A significant new contract aims to tackle a massive maintenance backlog plaguing the U.S. Navy, leveraging robotics and artificial intelligence to restore critical fleet readiness. Gecko Robotics has secured a pivotal five-year contract with the U.S. Navy and the General Services Administration, valued at up to $71 million. This represents the largest robotics agreement the Navy has ever signed. The initial award is set at $54 million and will focus immediately on 18 vessels within the Pacific Fleet, including destroyers and amphibious warships.
The core issue is stark: approximately 40% of the Navy’s fleet is unavailable at any given moment due to maintenance delays. This backlog, according to company estimates, costs the service between $13 billion and $20 billion each year. With ships languishing in dry dock for extended periods, the Navy has struggled to meet its repair timelines, achieving only 41% on-time completion in 2025 against a goal of 71%.
Gecko’s solution involves deploying its wall-climbing TOKA robots, drones, and sensor arrays to meticulously inspect ship hulls, decks, and welds. These systems gather vast amounts of structural data in a fraction of the time required by human inspection teams. This raw information is then processed by the company’s Cantilever AI platform, which constructs a detailed digital twin, a dynamic, updatable model of each vessel’s structural integrity.
This technological approach allows the Navy to identify necessary repairs up to 50 times faster and with greater accuracy than traditional methods. Perhaps more importantly, inspections can occur before a ship ever enters dry dock. This enables the Navy to pre-stage the correct parts and skilled personnel, transforming a reactive process into a predictive one and drastically reducing vessel downtime.
The contract’s structure through the GSA is strategically important, as it allows any branch of the Department of Defense to utilize Gecko’s robotics and AI services under the same agreement. This broad access could accelerate modernization efforts across the military. The deal arrives amid heightened focus on U.S. naval capacity and shipbuilding, areas where American industry has fallen behind global competitors.
Gecko Robotics is not a newcomer to defense applications. The Pittsburgh-based company has previously worked with the Navy, deploying its robots on aircraft carriers and destroyers, and has collaborated with major contractors like L3Harris on digital twins for military aircraft. Earlier this year, a partnership with a Naval Nuclear Propulsion Program contractor demonstrated the potential to slash inspection times on nuclear components by up to 90%.

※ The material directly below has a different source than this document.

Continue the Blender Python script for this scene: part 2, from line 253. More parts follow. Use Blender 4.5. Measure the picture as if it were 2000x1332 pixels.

Company CEO Jake Loosararian emphasized that “readiness isn’t just a metric. It’s all that matters,” framing the partnership as providing an “unfair advantage” through predictive technology. The company, last privately valued at $1.25 billion, argues that its experience inspecting critical infrastructure in power generation and heavy manufacturing directly translates to the challenging environment of naval vessels. Whether assessing a boiler or a warship, understanding structural health requires the same meticulous, data-driven approach.